Read the lines below. Copy out any that hold the string "writing".

──────── The input

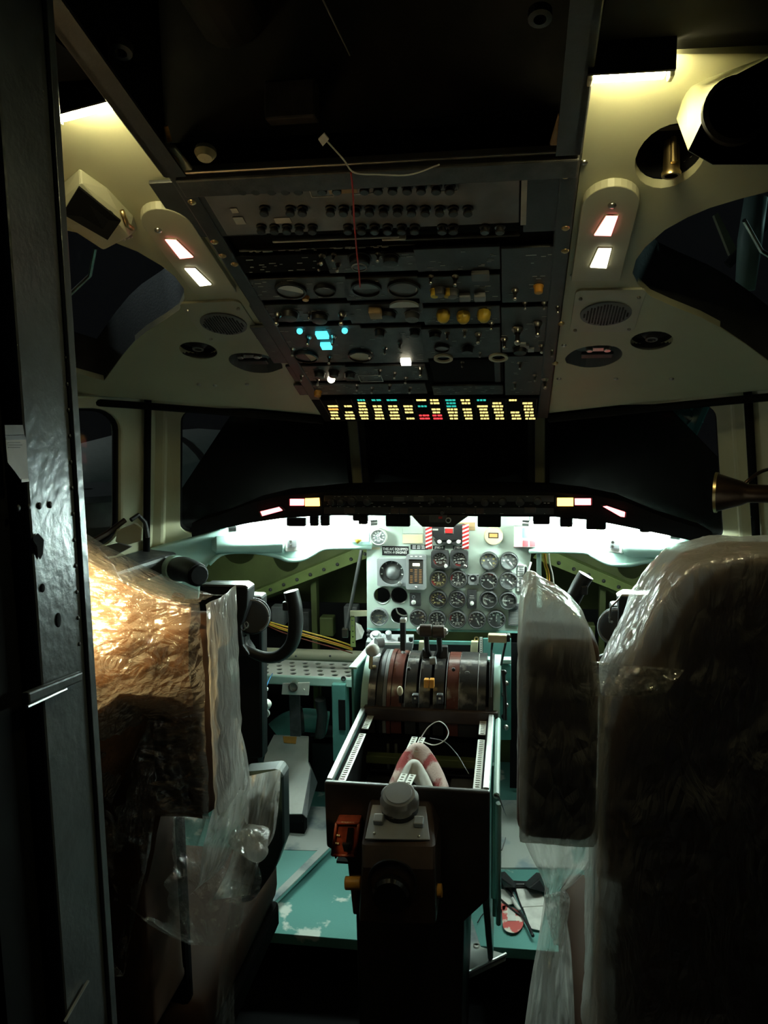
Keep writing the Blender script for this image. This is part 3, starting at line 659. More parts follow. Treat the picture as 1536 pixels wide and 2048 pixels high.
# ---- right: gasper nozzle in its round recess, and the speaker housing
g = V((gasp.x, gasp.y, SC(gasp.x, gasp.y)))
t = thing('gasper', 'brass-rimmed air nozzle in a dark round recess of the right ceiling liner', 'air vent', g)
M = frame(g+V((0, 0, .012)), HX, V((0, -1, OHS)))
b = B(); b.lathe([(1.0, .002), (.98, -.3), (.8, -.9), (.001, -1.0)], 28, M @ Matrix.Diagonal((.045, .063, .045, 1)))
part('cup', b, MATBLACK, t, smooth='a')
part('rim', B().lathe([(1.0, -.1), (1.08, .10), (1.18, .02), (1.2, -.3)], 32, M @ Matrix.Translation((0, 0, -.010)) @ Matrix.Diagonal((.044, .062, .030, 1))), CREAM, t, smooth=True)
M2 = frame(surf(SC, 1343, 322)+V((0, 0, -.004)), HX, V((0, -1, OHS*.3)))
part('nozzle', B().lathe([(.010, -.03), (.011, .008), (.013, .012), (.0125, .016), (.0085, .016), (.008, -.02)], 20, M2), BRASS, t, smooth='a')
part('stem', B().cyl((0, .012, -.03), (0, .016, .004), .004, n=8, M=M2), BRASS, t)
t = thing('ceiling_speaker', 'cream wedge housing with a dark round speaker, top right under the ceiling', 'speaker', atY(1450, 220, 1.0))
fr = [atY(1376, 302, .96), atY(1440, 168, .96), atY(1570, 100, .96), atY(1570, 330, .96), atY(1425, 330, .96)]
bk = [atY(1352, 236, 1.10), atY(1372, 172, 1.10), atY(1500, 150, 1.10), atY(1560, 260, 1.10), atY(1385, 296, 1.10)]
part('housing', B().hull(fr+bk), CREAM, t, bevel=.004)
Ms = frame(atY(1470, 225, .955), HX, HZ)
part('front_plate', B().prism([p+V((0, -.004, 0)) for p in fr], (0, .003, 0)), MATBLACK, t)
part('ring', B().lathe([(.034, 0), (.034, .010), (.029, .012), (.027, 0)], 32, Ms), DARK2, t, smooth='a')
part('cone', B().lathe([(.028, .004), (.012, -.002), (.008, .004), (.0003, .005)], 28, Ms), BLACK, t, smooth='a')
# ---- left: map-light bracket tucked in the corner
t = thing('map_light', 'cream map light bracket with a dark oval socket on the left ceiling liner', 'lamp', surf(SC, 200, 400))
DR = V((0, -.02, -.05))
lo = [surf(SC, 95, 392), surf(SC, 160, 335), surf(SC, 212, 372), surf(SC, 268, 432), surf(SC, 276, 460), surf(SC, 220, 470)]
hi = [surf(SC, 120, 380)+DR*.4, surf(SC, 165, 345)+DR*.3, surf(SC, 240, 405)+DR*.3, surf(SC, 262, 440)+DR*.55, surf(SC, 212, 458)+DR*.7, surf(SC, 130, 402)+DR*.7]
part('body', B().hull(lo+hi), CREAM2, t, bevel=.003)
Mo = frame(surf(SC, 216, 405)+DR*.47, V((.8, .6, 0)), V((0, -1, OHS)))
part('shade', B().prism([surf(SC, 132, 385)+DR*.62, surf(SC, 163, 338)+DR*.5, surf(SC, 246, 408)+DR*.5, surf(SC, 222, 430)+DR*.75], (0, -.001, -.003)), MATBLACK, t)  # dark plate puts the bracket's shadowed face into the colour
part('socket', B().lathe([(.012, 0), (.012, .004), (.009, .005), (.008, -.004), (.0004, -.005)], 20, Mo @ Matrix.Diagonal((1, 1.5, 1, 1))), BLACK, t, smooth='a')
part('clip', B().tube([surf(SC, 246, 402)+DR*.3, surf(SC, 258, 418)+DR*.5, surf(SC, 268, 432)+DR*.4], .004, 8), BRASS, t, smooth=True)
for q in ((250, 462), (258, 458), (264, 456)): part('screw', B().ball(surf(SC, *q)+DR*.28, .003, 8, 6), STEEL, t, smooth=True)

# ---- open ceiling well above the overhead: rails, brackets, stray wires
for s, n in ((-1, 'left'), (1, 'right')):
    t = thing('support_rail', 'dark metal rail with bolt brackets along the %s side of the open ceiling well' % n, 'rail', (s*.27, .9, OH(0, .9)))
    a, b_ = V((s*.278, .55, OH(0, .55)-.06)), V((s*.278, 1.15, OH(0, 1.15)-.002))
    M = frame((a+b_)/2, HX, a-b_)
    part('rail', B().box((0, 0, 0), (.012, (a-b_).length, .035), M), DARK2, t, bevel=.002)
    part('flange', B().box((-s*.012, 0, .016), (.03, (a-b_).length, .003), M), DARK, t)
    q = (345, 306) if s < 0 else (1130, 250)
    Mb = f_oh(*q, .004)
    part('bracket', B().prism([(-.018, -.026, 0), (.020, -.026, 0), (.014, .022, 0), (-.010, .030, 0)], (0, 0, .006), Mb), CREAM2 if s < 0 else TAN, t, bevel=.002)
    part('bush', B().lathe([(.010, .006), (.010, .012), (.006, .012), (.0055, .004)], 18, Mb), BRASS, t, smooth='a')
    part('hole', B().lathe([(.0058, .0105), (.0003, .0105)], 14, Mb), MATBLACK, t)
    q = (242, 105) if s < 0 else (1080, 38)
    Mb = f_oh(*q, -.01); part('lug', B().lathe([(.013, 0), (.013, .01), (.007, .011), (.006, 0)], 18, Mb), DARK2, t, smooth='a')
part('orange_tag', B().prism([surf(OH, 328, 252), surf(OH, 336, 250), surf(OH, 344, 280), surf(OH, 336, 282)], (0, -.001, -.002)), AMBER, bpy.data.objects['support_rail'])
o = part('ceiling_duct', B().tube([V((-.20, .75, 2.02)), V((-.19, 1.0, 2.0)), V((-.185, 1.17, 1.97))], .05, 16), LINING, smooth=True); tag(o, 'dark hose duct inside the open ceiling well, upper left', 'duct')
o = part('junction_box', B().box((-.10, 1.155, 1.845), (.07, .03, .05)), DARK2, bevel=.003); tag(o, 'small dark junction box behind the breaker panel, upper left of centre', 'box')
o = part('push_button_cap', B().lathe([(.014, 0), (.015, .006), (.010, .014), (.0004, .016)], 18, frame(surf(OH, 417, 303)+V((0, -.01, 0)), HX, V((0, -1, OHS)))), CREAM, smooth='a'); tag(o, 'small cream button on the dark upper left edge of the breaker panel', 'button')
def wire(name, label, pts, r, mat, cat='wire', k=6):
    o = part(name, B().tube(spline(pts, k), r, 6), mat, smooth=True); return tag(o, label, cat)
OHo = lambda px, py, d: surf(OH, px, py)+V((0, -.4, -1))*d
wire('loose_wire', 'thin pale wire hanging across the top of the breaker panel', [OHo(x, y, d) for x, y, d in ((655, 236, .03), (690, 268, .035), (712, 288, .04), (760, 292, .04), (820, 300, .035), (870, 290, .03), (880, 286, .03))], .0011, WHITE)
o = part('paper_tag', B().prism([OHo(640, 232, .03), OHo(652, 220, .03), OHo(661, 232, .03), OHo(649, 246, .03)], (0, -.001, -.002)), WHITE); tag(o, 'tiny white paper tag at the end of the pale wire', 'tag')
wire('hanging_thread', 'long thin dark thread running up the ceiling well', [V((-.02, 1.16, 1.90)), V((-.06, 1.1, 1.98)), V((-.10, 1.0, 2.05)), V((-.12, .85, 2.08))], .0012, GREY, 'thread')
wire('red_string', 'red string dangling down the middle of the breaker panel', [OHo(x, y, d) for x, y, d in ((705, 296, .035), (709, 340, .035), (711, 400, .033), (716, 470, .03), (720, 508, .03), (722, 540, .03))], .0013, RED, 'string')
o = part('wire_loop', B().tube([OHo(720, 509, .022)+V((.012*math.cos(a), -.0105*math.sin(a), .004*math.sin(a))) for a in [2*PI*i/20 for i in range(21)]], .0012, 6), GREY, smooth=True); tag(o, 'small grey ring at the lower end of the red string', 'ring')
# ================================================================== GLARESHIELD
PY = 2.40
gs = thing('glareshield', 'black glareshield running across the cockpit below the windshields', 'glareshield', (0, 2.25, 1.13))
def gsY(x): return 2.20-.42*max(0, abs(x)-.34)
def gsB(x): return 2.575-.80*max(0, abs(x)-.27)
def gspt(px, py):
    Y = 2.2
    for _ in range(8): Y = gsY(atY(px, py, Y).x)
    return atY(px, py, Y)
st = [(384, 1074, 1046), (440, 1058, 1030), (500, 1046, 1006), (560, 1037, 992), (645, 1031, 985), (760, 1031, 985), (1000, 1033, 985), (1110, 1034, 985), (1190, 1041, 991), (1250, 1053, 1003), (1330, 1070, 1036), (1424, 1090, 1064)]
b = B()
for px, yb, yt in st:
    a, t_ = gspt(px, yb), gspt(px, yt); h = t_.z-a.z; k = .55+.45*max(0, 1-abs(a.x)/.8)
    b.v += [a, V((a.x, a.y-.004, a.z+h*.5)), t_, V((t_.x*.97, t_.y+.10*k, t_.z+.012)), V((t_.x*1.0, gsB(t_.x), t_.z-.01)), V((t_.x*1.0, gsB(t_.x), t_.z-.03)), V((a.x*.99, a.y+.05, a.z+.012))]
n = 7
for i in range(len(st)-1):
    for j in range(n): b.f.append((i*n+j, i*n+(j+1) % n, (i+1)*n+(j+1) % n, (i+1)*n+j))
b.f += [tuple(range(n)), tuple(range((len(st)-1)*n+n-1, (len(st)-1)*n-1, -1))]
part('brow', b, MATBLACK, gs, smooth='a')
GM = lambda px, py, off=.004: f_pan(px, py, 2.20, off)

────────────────
──────── The input

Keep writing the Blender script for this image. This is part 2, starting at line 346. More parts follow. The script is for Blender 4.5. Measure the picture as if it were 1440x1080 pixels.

────────────────
──────── The input

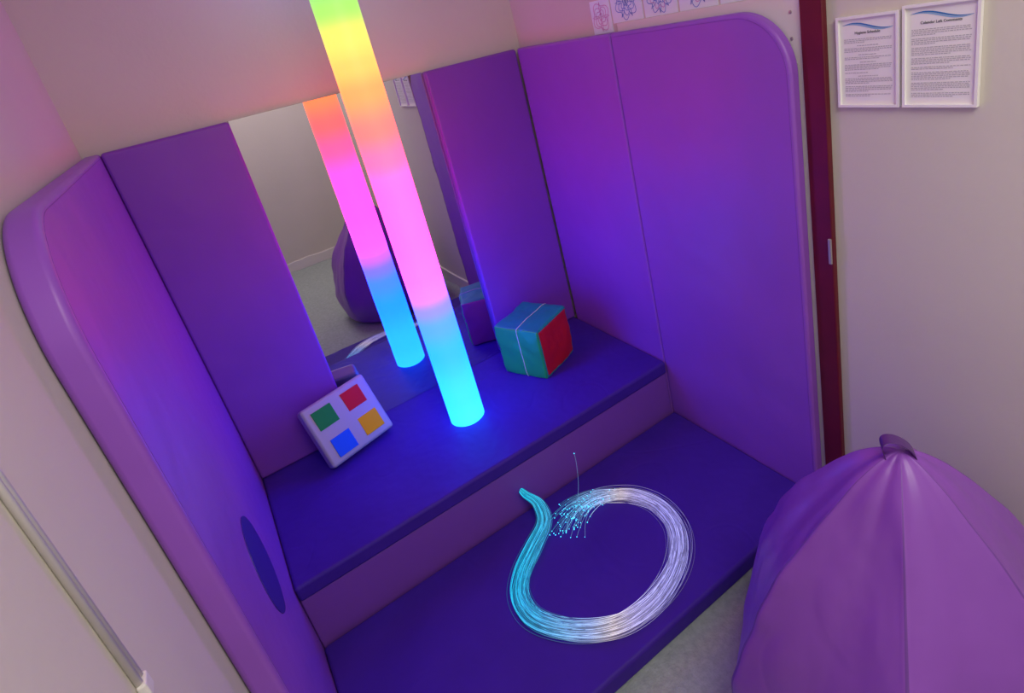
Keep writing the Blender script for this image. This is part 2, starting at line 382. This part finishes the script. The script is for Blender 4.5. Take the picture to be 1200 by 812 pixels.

────────────────

Completed task »
Keep writing the Blender script for this image. This is part 3, starting at line 659. More parts follow. Treat the picture as 1536 pixels wide and 2048 pixels high.
Keep writing the Blender script for this image. This is part 2, starting at line 346. More parts follow. The script is for Blender 4.5. Measure the picture as if it were 1440x1080 pixels.
Keep writing the Blender script for this image. This is part 2, starting at line 382. This part finishes the script. The script is for Blender 4.5. Take the picture to be 1200 by 812 pixels.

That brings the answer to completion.